Comme son nom ne l’indique pas, The Brabant Ensemble n’a de relation à Bruxelles, Louvain et à l’ancienne région belge, que l’hommage rendu aux compositeurs qui firent sa gloire du XIVe au XVIe sècles. Son fondateur, Stephen Rice, est un pur produit de la polyphonie et de la recherche universitaire anglaises. Familiers de ce répertoire qu’ils illustrent régulièrement, ils signent aujourd’hui leur vingtième enregistrement, consacré exclusivement à Josquin, dont on commémore le 600e anniversaire de la disparition.
Toutes les pièces retenues sont données pour authentiques par la nouvelle édition des œuvres de Josquin (NJE), ce qui n’est pas indifférent, compte-tenu de l’avancement des recherches depuis l’édition de Smijers. Les huit motets, suivis de deux fragments de messes, sont donnés dans leur intégralité, à la différence de nombre d’enregistrements qui n’en retiennent que la première partie. Ces derniers sont peu nombreux, depuis Konrad Ruhland (Herreweghe, The Hilliard Ensemble, Dufay Ensemble, Orlando Consort, A sei voci…), et encore moins ceux qui sont disponibles.
C’est dire que ce généreux CD est bienvenu, réalisé par un chef de chœur musicologue, spécialiste de la Renaissance. Sa formation de 13 chanteurs se décline en fonction des pièces, de quatre à six voix, avec de nombreux passages à deux ou trois voix, l’ensemble complet étant réservé au Stabat mater a 6. Ainsi sommes-nous très loin des masses chorales que privilégiait souvent le siècle passé, même si Konrad Ruhland ouvrait la voie, dès 1966. Il en résulte une clarté, une souplesse incomparables. Pas de voix d’enfants, certes, mais les parties de cantus sont chantées par des voix si juvéniles que l’émission pourrait induire en erreur. Les subtils dosages, propres à chaque pièce (ici, là, telle partie est confiée à un seul chanteur, alors que les autres le sont deux voire à trois) permettent des équilibres proches de la perfection (les curieux pourront relire l’excellent ouvrage de Jean-Pierre Ouvrard * et y trouver les sources les plus sûres).
L’exemplaire contrepoint, avec – évidemment – l’écriture imitative et les canons, est traduit avec une grande justesse. Aucun effet séraphique ni réverbération, que cultivent certains, mais un naturel qui sert le texte autant que sa traduction vocale. La seule (petite) réserve concerne la distorsion de certains aigus des sopranos, pris un peu bas, mais gageons que seuls quelques ayatollahs de la justesse l’auront perçue. L’Alma redemptoris mater / Ave regina caelorum, à quatre parties, combine les deux mélodies de plain-chant, véritable exploit, qui ne manquera pas d’être salué et imité par les successeurs de Josquin. L’auditeur, sensible à la clarté et au naturel du déroulé du propos, ne devine pas l’extraordinaire travail d’écriture qui le sous-tend, avec toutes les références à la rhétorique d’alors. Lorsqu’il en prend conscience, c’est un univers auquel il accède avec humilité et ferveur.

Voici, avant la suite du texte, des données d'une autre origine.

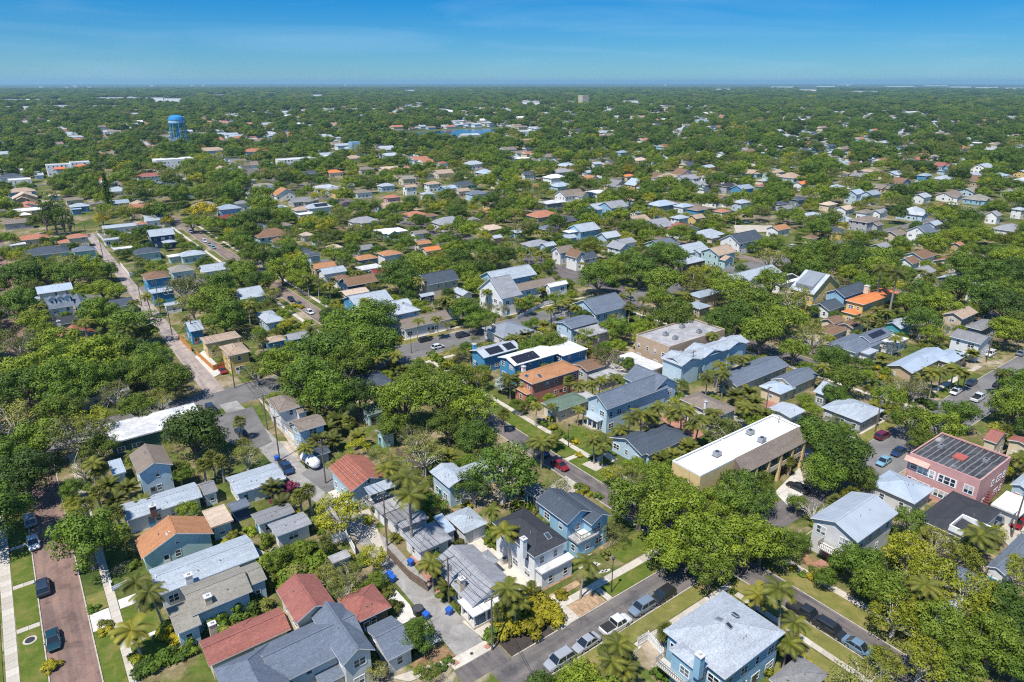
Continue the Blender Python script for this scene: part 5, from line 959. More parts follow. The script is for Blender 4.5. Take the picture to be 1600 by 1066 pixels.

Les (bonnes) surprises abondent pour qui est familier de l’univers du compositeur. Ainsi, le Domine, ne in furore n’est pas celui qu’on croit… mais une version du psaume pénitentiel différente de celle publiée par Petrucci. Cette version (NJE 16.7), d’une richesse illustrative insoupçonnée, mérite d’être connue. Les deux fragments de messe (publiés eux aussi par Petrucci en 1505) sont plus usuels en leur temps que les messes unitaires. Josquin contribuera à les imposer comme modèles. Le Gloria apparaît quelque peu archaïque dans son écriture, privilégiant les deux parties centrales. Le Sanctus intègre la trame d’un motet publié auparavant…le réemploi était amorcé, qui fera fortune durant les siècles suivants.
On peut écouter ce disque comme un outil de recherche de paix intérieure, pourquoi pas ? Mais ce serait rester à la surface, aussi nous vous invitons à la plongée, elle est fascinante.
La plaquette, exclusivement en anglais, mérite l’attention pour l’introduction très documentée de Stephen Rice.
(*) Josquin Desprez et ses contemporains (…) Guide pratique d’interprétation, Actes Sud, 1986.